If you don't match your investments with your requirements, you'll end up making poor choices. When I started investing, all I knew was that stocks was the way to go. So I invested in stocks with no particular objective except to save and invest "for the future".

But I should have taken into account my immediate needs, like wedding expenses and a mortgage. That way, I should have invested in bonds, government securities, and other fixed income instruments.

Matching investments with specific needs helps you determine how much you should expect and can take (risk and return), how much to invest (asset allocation), how long to be invested (time period), and what to avoid (speculation and scams).

Risk and return
Everyone has a different appetite for risk. Some are conservative investors who only keep their money in safe instruments like bank deposits and government securities. Others are risk takers, putting money into speculative stocks and even get-rich-quick schemes. Most of us are in between.

But our risk attitude as investors and our expectations for returns should really take into account our goals. Example, if you were planning for retirement, then investing in equities, which has a higher risk, is an appropriate decision. Putting money in bank deposits is not a good idea because inflation will eat up your measly returns. There's no way you'll accumulate enough wealth for retirement purposes if you're too risk averse.

In the same way, if you're saving for a downpayment for a car loan by next year, you shouldn't be investing in stocks. Don't expect double-digit returns in a short period of time if your goal is short term. Even if you have a high appetite for risk, you should be guided by your specific need.

Asset allocation
How much of your money should you put into stocks, bonds, real estate, money market accounts, government securities, and cash?

It all depends on your goals. If your goal is something immediate and you don't want to risk losing your principal, then allocate money into short term and relative safe instruments. If it's long term, then allocate more into equities.

Time period
Now, how long should you keep your investments? Again, if you have no particular objective for your investments, and you're invested in stocks, you may be easily tempted to pull out when the market goes down. But if those investments are for the long term, then you can ride the ups and downs of the stock market.

If you have short term needs but you invest in long term instruments, you may end up losing money if you're forced to sell your investments.

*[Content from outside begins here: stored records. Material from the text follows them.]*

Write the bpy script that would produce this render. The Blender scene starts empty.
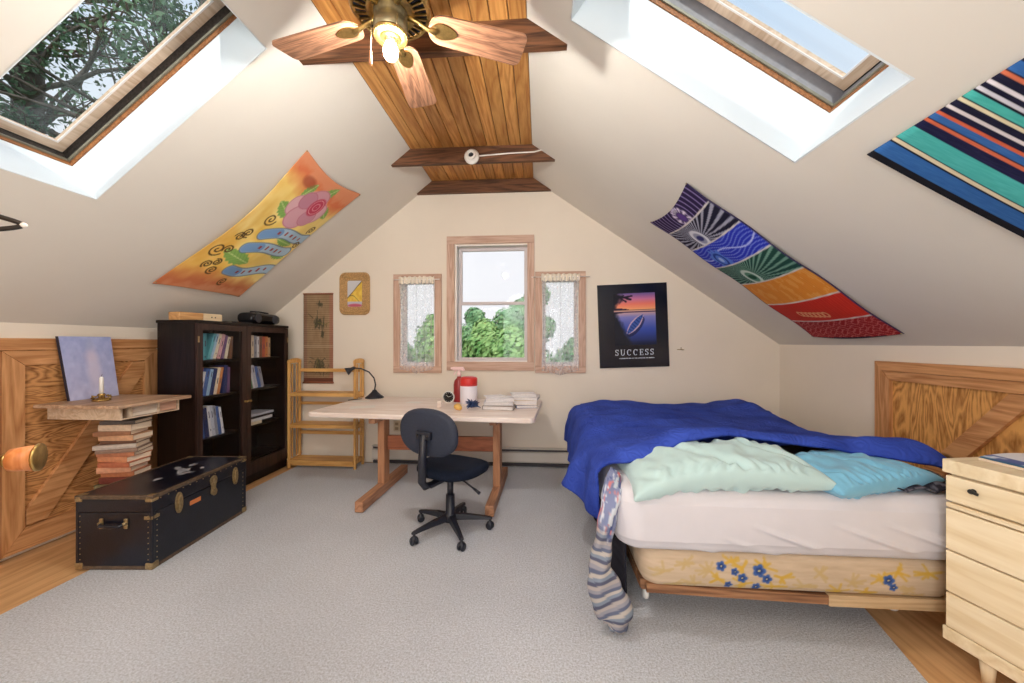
import bpy, bmesh, math, random
import numpy as np
from mathutils import Vector, Matrix, noise as mnoise
random.seed(7)
PI = math.pi
sc = bpy.context.scene
COL = sc.collection

# ------------------------------------------------------------------ helpers
def lin(c):
    c = c / 255.0
    return c / 12.92 if c <= 0.04045 else ((c + 0.055) / 1.055) ** 2.4
def S(r, g, b):
    return (lin(r), lin(g), lin(b), 1.0)
def R(d):
    return math.radians(d)

ROOTM = {}

def tag(o, label=None, cat=None, group=None, kind=None):
    if label: o['label'] = label
    if cat: o['category'] = cat
    if group: o['group'] = group
    if kind: o['kind'] = kind
    return o

def thing(name, label, cat, loc=(0, 0, 0), rotz=0.0, group=None, kind=None):
    o = bpy.data.objects.new(name, None)
    o.empty_display_size = 0.05
    COL.objects.link(o)
    o.location = loc
    o.rotation_euler = (0, 0, rotz)
    ROOTM[o.name] = Matrix.Translation(loc) @ Matrix.Rotation(rotz, 4, 'Z')
    return tag(o, label, cat, group, kind)

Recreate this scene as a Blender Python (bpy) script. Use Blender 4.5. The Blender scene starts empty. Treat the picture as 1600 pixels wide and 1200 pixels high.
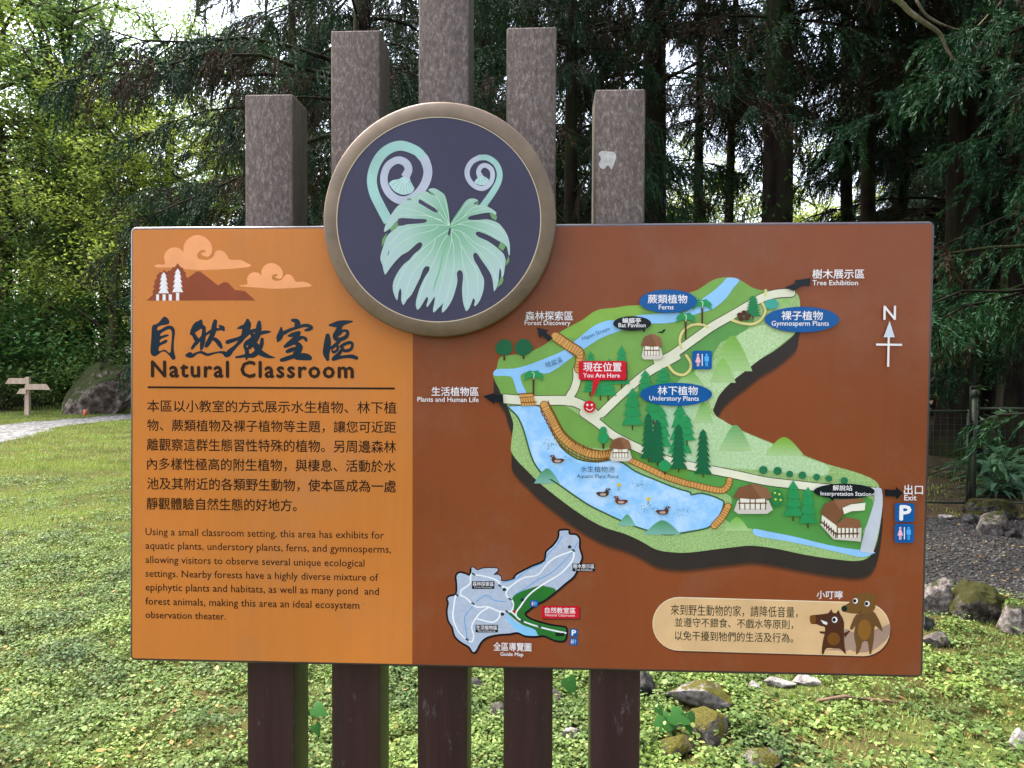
import bpy, bmesh, math, random
import numpy as np
from mathutils import Vector, Matrix, noise, geometry
rad = math.radians
scene = bpy.context.scene
COL = scene.collection

# ------------------------------------------------------------------ camera, sky, sun, exposure
F_PX = 1157.0                                   # focal length in photo pixels (1600 wide)
CAM = Vector((0.0547, -1.532, 1.553))
YAW, PITCH, ROLL = -0.04635, -0.02343, 0.00465
_fw = Vector((math.sin(YAW)*math.cos(PITCH), math.cos(YAW)*math.cos(PITCH), math.sin(PITCH)))
_rt = Vector((math.cos(YAW), -math.sin(YAW), 0))
_up = _rt.cross(_fw)
CR = _rt*math.cos(ROLL) + _up*math.sin(ROLL)
CU = _up*math.cos(ROLL) - _rt*math.sin(ROLL)
cd = bpy.data.cameras.new('camera'); cam = bpy.data.objects.new('camera', cd); COL.objects.link(cam)
cd.sensor_fit = 'HORIZONTAL'; cd.sensor_width = 36; cd.lens = 36*F_PX/1600
cd.clip_start = 0.05; cd.clip_end = 2000
cam.matrix_world = Matrix(((CR.x, CU.x, -_fw.x, CAM.x), (CR.y, CU.y, -_fw.y, CAM.y),
                           (CR.z, CU.z, -_fw.z, CAM.z), (0, 0, 0, 1)))
scene.camera = cam

SUN_EL, SUN_AZ = 62.0, -62.0                    # azimuth from +Y towards +X (degrees)
world = bpy.data.worlds.new('World'); scene.world = world; world.use_nodes = True
wn = world.node_tree.nodes; wl = world.node_tree.links
bg = wn['Background']; sky = wn.new('ShaderNodeTexSky'); sky.sky_type = 'NISHITA'; sky.sun_disc = False
sky.sun_elevation = rad(SUN_EL); sky.sun_rotation = rad(SUN_AZ)
sky.air_density = 1.0; sky.dust_density = 4.0; sky.ozone_density = 1.0
hs = wn.new('ShaderNodeHueSaturation'); hs.inputs['Saturation'].default_value = 0.6
wl.new(sky.outputs[0], hs.inputs['Color']); wl.new(hs.outputs[0], bg.inputs[0]); bg.inputs[1].default_value = 0.15
sd = bpy.data.lights.new('sun', 'SUN'); sun = bpy.data.objects.new('sun', sd); COL.objects.link(sun)
sd.energy = 1.15; sd.angle = rad(22); sd.color = (1.0, 0.96, 0.88)
_s = Vector((math.sin(rad(SUN_AZ))*math.cos(rad(SUN_EL)), math.cos(rad(SUN_AZ))*math.cos(rad(SUN_EL)), math.sin(rad(SUN_EL))))
sun.rotation_euler = _s.to_track_quat('Z', 'Y').to_euler(); sun.location = (0, 0, 30)
scene.view_settings.view_transform = 'Standard'; scene.view_settings.look = 'None'
scene.view_settings.gamma = 1; scene.view_settings.use_curve_mapping = False
scene.view_settings.exposure = 2.55
cy = scene.cycles
cy.max_bounces = 6; cy.diffuse_bounces = 3; cy.glossy_bounces = 2; cy.transmission_bounces = 4; cy.transparent_max_bounces = 4
cy.use_denoising = True; cy.sample_clamp_indirect = 6

# ------------------------------------------------------------------ helpers
def ray(px, py):
    return _fw + CR*((px-800)/F_PX) - CU*((py-600)/F_PX)
def on_y(px, py, y=0.0):                        # point of a vertical plane Y = y
    d = ray(px, py); t = (y-CAM.y)/d.y
    return CAM + d*t
def on_ground(px, py, z=0.0):
    d = ray(px, py); t = (z-CAM.z)/d.z
    return CAM + d*t
def at(px, dist, py=573):                       # plan position in that direction, dist metres in front
    d = ray(px, py); t = dist/d.y
    return Vector((CAM.x+d.x*t, CAM.y+dist, 0))

def tag(o, label=None, cat=None, group=None, kind=None):
    if label: o['label'] = label
    if cat: o['category'] = cat
    if group: o['group'] = group
    if kind: o['kind'] = kind
    return o
def empty(name, loc=(0, 0, 0), rz=0.0):
    o = bpy.data.objects.new(name, None); COL.objects.link(o)
    o.location = loc; o.rotation_euler = (0, 0, rz); o.empty_display_size = 0.1
    return o
def link(name, me, parent=None, loc=None):
    o = bpy.data.objects.new(name, me); COL.objects.link(o)
    if parent is not None: o.parent = parent
    if loc is not None: o.location = loc
    return o
def np_mesh(name, V, F, mats, mi=None, smooth=False):
    me = bpy.data.meshes.new(name); V = np.asarray(V, np.float32); F = np.asarray(F, np.int32)
    n, k = F.shape
    me.vertices.add(len(V)); me.vertices.foreach_set('co', V.ravel())
    me.loops.add(n*k); me.loops.foreach_set('vertex_index', F.ravel())
    me.polygons.add(n)
    me.polygons.foreach_set('loop_start', np.arange(0, n*k, k, dtype=np.int32))
    me.polygons.foreach_set('loop_total', np.full(n, k, np.int32))
    for m in mats: me.materials.append(m)
    if mi is not None: me.polygons.foreach_set('material_index', np.asarray(mi, np.int32))
    if smooth: me.polygons.foreach_set('use_smooth', np.ones(n, bool))
    me.update(); me.validate()
    return me
class MB:                                       # collects simple shapes into one mesh
    def __init__(s): s.v = []; s.f = []; s.m = []
    def add(s, vs, fs, m=0):
        b = len(s.v); s.v += [tuple(v) for v in vs]; s.f += [tuple(i+b for i in f) for f in fs]; s.m += [m]*len(fs)
    def box(s, x0, y0, z0, x1, y1, z1, m=0):
        s.add([(x0,y0,z0),(x1,y0,z0),(x1,y1,z0),(x0,y1,z0),(x0,y0,z1),(x1,y0,z1),(x1,y1,z1),(x0,y1,z1)],
              [(0,3,2,1),(4,5,6,7),(0,1,5,4),(1,2,6,5),(2,3,7,6),(3,0,4,7)], m)
    def tube(s, pts, rs, n=8, m=0, cap=True):
        pts = [Vector(p) for p in pts]; b = len(s.v); ref = None
        for i, p in enumerate(pts):
            t = (pts[min(i+1, len(pts)-1)]-pts[max(i-1, 0)]).normalized()
            if ref is None: ref = t.orthogonal().normalized()
            ref = (ref-t*ref.dot(t)).normalized(); q = t.cross(ref)
            for k in range(n):
                a = 2*math.pi*k/n; s.v.append(tuple(p+(ref*math.cos(a)+q*math.sin(a))*rs[i]))
        for i in range(len(pts)-1):
            for k in range(n):
                s.f.append((b+i*n+k, b+i*n+(k+1)%n, b+(i+1)*n+(k+1)%n, b+(i+1)*n+k)); s.m.append(m)
        if cap:
            s.f.append(tuple(b+k for k in range(n))[::-1]); s.m.append(m)
            s.f.append(tuple(b+(len(pts)-1)*n+k for k in range(n))); s.m.append(m)
    def mesh(s, name, mats, smooth=False):
        me = bpy.data.meshes.new(name); me.from_pydata(s.v, [], s.f)
        for m in mats: me.materials.append(m)
        me.polygons.foreach_set('material_index', s.m)
        if smooth: me.polygons.foreach_set('use_smooth', [True]*len(s.f))
        me.update(); return me
    def build(s, name, mats, parent=None, smooth=False, bevel=0, seg=2):
        me = s.mesh(name, mats if isinstance(mats, (list, tuple)) else [mats], smooth)
        if bevel:
            bm = bmesh.new(); bm.from_mesh(me)
            bmesh.ops.bevel(bm, geom=bm.edges[:], offset=bevel, segments=seg, affect='EDGES', profile=0.5)
            bm.to_mesh(me); bm.free()
            me.polygons.foreach_set('use_smooth', [True]*len(me.polygons)); 
        return link(name, me, parent)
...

If you have long term requirements but you just invest in short term instruments, you may risk not earning enough on the smaller returns.

Speculation and scams
Lastly, this principle should guide you in avoiding get-rich-quick schemes and investment scams. If your need is to protect your income, then you certainly shouldn't play with speculative investments, and worse, potential scams.

If you have play money you don't care to lose (lucky you), then putting it in high risk investments is a gamble, as long as you know what you're getting into. Still, I don't encourage it. Wasting money, even play money, is still a waste.

So, if you have money to invest, go back to the financial goals you set (remember the exercise we did before?). What is it you want to achieve first? When you determine your need, you can now make the right choice on what type of investment can best meet that need.